Oscars: Right movie…wrong actor


Jeff Bridges, left,  earned his seventh Academy Award nomination for his supporting performance in Hell or High Water, but should it have gone to his co-star Ben Foster?

The Academy did a nice job with its nominations in preparation for the 89th awards presentation Feb. 26. The Oscars have the African American representation it lacked over the past two years with Moonlight, Hidden Figures and Fences; Mel Gibson’s return to prominence and Meryl Streep … again. But if you look hard enough, there’s always room to nitpick.

This year’s head scratchers came in acting categories in battles between stars in the same movies. A few times I left the theater thinking ‘Wow, he/she will definitely get a nomination.’ Then the nominees came out, and they were left off the list while their co-stars gained the glory.

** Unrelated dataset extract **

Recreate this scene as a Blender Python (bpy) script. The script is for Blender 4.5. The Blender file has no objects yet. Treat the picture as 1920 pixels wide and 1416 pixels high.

The most egregious mistake of this kind came during the 85th Academy Awards when Christoph Waltz earned not just a nomination, but the win for best supporting actor for his performance in Django Unchained. Waltz is a great actor, who put forth one of the greatest performances I’ve ever seen in Inglourious Basterds, but he was easily the third best actor in Django Unchained behind Leonardo DiCaprio and Samuel L. Jackson. DiCaprio has a scene where glass breaks in his hand for real and he continues the scene without missing a beat. But no nomination. No Academy Award. DiCaprio would later find out the lengths he needed to go to for his first win when he fought a bear and was stranded in the wilderness in The Revenant. The thing is … he should have already had a golden statue.

How does this happen? Let’s take a look at two of the Academy’s mistakes in 2017.

Jeff Bridges vs. Ben Foster — Hell or High Water

I never understood why people thought Ben Foster was a good actor. Then again, I had only seen him in movies where he didn’t have an opportunity to shine, such as X-Men: The Last Stand, Contraband and Warcraft: The Beginning. That all changed when I saw Hell or High Water. What a great performance as the crazy but loving brother who often went over the top during bank robberies. He gave the character depth by balancing the insanity with unconditional love for his brother. Foster put me on edge, while also making me worried about his fate. He feels like a real person, and he drives the movie as the most engaging character.

However, the Oscar nomination went to Jeff Bridges in the best supporting actor category. He had a great performance as a Texas Ranger trying to hunt down the bank-robbing brothers, portrayed by Foster and Chris Pine, but it was nothing new. He basically played Rooster Cogburn in True Grit again, which he earned a nomination for in 2011. I don’t have a complaint about the performance even though Bridges’ past roles influenced this one, but when stacked up against Foster in the same movie, the nominee is clear. Not sure how the Academy missed it.


Octavia Spencer, left, earned the second Oscar nomination of her career, beating out her co-star Janelle Monae in the best supporting actress category.

Octavia Spencer vs. Janelle Monae — Hidden Figures

Janelle Monae brought the personality to Hidden Figures, and shined brightest in a film that earned the Screen Actors Guild Award for best ensemble cast. Taraji P. Henson also had a great performance in the leading role, but Monae clearly stole the show. Her chemistry with her co-stars was on point, and she gave the movie a perfect change of pace from the main story. Her subplot worked because she made you care about her. I found Monae’s story much more engaging than Octavia Spencer’s because of what Monae brought to the table.

Spencer gave at most the third best performance in the film, but come Oscar night her name will be called alongside the other nominees for best supporting actress. There wasn’t much that pulled me in to her character. It was a good performance, but worthy of an Oscar nomination? Not a chance. At least I thought. It just seemed like she was there and not bringing the character to the next level. Not doing anything fancy. Just staying in the pocket. I love subtle acting, but there’s a difference between subtle and just playing a role in your wheelhouse. The difference is engagement. I’m not looking for flashy. I’m looking for real. Monae seemed real. Spencer seemed like a capable actress who played a necessary but unmemorable character.

I’m not trying to bash Spencer. I just feel Monae’s year deserves some recognition, as she also played a supporting role in the Oscar nominated Moonlight, where she served as a believable motherly figure. I could have believed the actors in the film were her real-life sons. And yes I said actors because what’s more incredible is two actors played the same character just different ages as the character grew up and she didn’t miss a beat. The chemistry was remarkable. But I digress.

THE BOTTOM LINE: I realize it’s hard to compare performances by actors or actresses in different movies across different genres, but there’s no excuse to miss something that’s staring you right in the face.